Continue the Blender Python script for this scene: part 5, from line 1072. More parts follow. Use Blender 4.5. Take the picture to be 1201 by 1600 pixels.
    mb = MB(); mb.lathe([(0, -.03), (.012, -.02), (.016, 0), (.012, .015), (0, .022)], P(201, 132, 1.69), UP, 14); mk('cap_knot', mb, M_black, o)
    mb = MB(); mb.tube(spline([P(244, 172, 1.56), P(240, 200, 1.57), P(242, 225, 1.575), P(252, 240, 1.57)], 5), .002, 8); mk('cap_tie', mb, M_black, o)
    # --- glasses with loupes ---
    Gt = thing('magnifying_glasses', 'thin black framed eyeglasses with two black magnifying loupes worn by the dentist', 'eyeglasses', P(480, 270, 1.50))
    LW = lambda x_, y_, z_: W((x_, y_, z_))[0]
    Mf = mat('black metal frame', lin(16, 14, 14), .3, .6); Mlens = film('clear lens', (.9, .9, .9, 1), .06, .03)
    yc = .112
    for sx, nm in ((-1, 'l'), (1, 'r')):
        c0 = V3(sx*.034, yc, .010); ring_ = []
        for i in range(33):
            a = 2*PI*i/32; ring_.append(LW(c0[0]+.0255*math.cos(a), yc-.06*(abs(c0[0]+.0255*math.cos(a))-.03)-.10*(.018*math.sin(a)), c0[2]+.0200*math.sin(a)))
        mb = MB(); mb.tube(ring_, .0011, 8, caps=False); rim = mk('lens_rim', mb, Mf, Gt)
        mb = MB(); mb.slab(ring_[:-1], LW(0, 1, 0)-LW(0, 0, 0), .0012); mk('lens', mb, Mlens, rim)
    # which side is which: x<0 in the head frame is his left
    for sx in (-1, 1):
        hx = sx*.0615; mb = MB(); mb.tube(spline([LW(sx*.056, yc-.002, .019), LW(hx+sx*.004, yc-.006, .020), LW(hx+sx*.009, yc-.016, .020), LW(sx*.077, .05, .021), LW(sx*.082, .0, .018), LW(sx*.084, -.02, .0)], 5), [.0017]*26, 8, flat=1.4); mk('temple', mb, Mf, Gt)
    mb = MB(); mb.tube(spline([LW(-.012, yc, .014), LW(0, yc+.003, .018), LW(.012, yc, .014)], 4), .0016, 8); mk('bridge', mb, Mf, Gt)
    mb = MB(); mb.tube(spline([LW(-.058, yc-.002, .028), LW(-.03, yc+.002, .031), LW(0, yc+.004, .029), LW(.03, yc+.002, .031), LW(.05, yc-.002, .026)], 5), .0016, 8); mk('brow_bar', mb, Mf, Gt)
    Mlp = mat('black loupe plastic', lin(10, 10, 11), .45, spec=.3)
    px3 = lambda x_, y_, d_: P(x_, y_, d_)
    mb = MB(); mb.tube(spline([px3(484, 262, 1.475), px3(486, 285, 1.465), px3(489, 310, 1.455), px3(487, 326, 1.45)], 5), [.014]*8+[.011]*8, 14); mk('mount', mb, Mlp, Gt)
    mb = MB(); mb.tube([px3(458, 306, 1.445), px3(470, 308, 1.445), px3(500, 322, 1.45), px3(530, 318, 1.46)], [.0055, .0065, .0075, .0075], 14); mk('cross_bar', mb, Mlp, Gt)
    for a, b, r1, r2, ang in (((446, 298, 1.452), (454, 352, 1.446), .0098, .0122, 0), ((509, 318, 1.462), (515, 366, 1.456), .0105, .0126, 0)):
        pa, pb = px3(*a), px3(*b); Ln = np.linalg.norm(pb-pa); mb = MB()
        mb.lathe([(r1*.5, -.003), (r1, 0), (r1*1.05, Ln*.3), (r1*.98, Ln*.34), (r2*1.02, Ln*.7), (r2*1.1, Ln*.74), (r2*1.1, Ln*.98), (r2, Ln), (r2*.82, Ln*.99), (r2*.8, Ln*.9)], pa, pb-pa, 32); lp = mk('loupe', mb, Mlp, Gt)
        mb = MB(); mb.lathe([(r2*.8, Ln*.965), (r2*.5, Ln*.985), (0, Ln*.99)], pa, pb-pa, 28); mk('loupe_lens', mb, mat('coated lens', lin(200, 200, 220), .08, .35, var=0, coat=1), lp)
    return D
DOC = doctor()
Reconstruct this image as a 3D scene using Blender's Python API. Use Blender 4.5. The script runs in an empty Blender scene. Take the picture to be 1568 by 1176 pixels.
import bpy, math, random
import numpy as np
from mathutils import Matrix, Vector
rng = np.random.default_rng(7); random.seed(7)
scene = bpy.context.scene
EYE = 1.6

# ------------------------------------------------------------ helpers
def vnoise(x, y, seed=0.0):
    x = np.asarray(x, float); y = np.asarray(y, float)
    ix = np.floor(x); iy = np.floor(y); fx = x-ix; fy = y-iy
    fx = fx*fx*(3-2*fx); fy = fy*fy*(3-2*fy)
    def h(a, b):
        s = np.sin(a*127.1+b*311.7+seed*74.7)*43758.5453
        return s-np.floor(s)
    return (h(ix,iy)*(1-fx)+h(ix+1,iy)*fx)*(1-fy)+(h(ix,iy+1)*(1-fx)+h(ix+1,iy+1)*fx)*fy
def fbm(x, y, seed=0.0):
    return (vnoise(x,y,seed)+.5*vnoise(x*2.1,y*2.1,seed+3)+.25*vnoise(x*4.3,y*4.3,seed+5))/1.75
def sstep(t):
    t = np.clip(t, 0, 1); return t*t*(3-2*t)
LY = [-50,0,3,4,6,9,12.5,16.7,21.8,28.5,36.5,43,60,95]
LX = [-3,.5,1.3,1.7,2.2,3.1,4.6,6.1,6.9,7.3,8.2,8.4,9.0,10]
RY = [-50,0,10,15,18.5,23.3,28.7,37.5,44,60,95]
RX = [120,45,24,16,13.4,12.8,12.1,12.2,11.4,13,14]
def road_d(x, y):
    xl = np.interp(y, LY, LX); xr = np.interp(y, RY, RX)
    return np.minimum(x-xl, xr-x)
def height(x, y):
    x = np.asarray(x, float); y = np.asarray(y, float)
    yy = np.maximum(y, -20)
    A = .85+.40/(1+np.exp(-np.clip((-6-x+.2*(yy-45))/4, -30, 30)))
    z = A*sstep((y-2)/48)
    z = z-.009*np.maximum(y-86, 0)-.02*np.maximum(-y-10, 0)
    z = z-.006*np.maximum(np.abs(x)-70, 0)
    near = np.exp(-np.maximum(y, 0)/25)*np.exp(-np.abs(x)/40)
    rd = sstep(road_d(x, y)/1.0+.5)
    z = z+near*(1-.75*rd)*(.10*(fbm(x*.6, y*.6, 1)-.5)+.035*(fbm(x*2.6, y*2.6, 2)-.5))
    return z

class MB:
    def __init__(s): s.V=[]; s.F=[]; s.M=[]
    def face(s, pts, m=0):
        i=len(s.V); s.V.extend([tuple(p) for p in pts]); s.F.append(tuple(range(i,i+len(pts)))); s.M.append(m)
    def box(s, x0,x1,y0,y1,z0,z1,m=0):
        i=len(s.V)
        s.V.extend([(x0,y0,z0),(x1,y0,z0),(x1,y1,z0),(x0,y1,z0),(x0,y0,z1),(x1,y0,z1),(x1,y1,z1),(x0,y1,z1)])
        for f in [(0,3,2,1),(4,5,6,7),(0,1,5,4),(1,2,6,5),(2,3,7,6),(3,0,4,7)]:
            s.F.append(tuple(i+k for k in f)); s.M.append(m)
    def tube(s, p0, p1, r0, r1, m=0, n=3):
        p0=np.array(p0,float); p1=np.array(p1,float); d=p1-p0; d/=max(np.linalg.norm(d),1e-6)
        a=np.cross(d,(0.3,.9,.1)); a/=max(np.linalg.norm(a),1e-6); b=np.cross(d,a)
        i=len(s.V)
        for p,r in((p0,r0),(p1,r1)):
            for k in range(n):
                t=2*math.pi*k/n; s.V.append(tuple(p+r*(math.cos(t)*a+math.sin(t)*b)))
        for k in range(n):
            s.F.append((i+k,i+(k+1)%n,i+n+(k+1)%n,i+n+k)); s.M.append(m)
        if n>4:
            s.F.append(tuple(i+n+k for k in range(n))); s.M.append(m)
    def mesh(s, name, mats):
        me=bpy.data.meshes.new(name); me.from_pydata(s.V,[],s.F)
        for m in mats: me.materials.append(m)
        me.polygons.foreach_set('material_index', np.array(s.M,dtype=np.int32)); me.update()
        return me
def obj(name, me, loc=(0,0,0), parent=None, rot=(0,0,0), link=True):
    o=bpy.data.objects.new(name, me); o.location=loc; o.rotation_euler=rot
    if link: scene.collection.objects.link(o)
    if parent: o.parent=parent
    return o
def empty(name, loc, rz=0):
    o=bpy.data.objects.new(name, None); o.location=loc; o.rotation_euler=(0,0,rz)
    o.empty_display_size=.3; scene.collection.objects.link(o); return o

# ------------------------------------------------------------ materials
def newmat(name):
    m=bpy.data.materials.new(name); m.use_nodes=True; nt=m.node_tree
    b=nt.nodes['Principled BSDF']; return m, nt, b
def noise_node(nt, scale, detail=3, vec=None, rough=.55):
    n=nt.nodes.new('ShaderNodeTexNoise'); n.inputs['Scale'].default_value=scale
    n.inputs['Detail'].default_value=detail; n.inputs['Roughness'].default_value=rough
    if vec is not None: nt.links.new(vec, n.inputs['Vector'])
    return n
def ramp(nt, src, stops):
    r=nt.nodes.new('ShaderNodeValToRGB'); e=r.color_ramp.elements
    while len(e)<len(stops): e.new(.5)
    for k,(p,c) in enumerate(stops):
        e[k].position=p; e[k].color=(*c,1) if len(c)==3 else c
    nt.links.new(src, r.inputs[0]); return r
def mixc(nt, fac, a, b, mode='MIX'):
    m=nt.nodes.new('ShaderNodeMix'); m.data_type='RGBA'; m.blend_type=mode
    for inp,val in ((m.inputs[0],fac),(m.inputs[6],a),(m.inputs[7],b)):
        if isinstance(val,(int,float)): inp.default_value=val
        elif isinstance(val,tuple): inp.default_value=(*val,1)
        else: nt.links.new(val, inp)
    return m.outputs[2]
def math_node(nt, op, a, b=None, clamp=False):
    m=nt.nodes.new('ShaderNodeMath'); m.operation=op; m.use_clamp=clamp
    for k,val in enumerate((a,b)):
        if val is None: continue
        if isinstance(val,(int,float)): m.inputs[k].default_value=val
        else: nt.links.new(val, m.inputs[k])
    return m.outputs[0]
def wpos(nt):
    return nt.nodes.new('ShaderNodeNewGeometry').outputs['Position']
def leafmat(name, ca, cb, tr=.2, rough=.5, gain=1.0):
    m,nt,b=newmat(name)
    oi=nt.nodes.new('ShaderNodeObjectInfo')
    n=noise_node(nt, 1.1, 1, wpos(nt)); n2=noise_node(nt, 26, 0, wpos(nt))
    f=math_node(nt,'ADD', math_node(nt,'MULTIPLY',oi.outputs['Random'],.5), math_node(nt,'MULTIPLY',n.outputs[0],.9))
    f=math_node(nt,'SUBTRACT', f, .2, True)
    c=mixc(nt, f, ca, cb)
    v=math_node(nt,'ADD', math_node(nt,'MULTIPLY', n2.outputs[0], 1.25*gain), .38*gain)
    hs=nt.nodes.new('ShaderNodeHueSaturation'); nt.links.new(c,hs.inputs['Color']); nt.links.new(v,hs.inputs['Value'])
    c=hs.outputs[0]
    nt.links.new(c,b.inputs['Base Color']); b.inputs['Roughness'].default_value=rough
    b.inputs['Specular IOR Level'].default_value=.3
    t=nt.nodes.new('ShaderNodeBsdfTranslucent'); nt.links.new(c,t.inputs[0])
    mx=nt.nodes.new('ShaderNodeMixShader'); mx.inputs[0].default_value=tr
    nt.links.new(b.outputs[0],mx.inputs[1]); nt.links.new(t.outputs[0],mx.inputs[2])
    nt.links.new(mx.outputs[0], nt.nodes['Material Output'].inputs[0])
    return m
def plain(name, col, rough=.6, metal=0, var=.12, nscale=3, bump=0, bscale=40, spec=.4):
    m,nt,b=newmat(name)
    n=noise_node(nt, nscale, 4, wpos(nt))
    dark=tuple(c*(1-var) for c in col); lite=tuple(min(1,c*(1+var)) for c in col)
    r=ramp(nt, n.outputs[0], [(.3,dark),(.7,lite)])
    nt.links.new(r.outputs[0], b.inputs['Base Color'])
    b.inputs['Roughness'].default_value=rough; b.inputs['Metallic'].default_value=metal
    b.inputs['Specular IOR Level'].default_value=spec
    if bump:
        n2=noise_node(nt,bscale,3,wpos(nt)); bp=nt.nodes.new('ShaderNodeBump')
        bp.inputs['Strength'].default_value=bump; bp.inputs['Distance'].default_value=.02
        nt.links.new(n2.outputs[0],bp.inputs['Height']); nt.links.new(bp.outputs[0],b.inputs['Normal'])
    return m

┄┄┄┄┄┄

Exercise prompt: From the data above, show each line that contains "this".

Reply to the task:
Continue the Blender Python script for this scene: part 5, from line 1072. More parts follow. Use Blender 4.5. Take the picture to be 1201 by 1600 pixels.
Reconstruct this image as a 3D scene using Blender's Python API. Use Blender 4.5. The script runs in an empty Blender scene. Take the picture to be 1568 by 1176 pixels.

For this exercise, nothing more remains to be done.